The birth of Greek Industry could be placed back in the 1860s and in the early 1870s when the steam wheat mills and the yarn mills start to be installed and multiply, the Hermopolis tanneries on Syros island are organised and the first mines begin to operate. This first cycle of industrial development lasts up to almost the last decade of the 19th century. In 1921 Roussopoulos gives a concise account of Greek industry and handicrafts: “There have been and there are still many politicians and experts who believe that Greece is mainly an agricultural and secondarily a commercial country; therefore it cannot and should not develop industry. The annexation of new lands in the first twenty years of the 20th century (Crete, Macedonia, Epirus, Aegean islands) added new important industrial centres (Thessaloniki, Naoussa, Mytilini), while at the same time the population increased and the market was expanded. However, the industrial concentration in the area of the so-called old Greece – as distinguished from the new lands – is clear since it represents the 72% of medium-sized and 67% of the large industries.

Industrial heritage as a field of science.

So far, the evolution of Greek industry outlined above, expresses a continuity of industry particular to Greece, which we should reconstruct on the basis of all kinds of evidence in our possesion; factories or industrial zones, workers’ dwellings, railroads, town infrastructure.
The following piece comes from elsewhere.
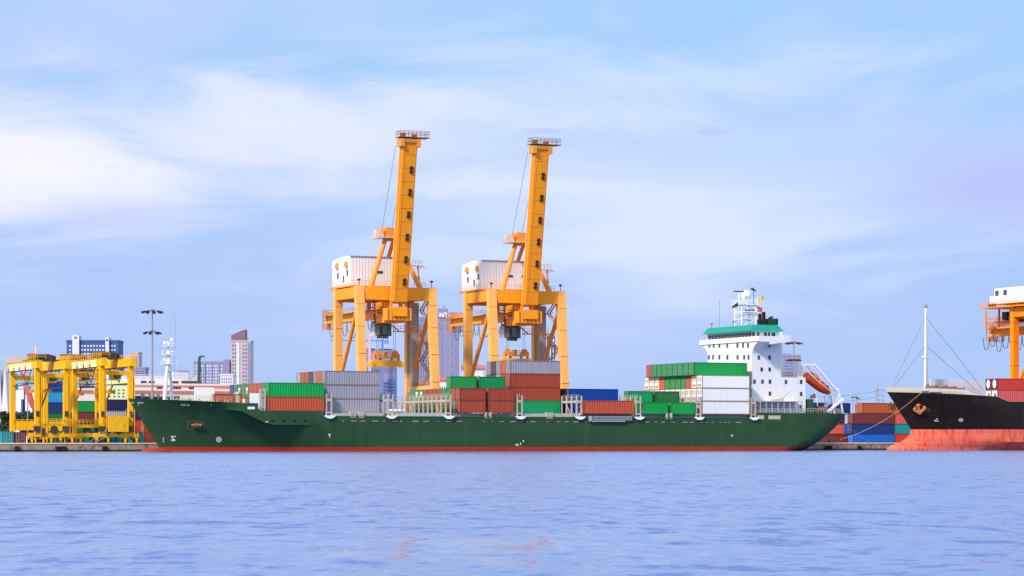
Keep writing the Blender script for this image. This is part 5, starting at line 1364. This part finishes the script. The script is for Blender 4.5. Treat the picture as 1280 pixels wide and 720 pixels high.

Also we have to take into account all the individual elements of the aforementioned evidence, i.e., the individual machine or tool. The wide space between the large and the small scale in Greece could be covered by the systematic and thorough research of industrial archaeology. The achievements of the scientific-technical revolution and of cybernetics in particular would allow us to build up evidence of material belonging to the field of heritage. Understanding this material is a task of historic significance for the public and especially for the new generation, as it permits definition of our past identity.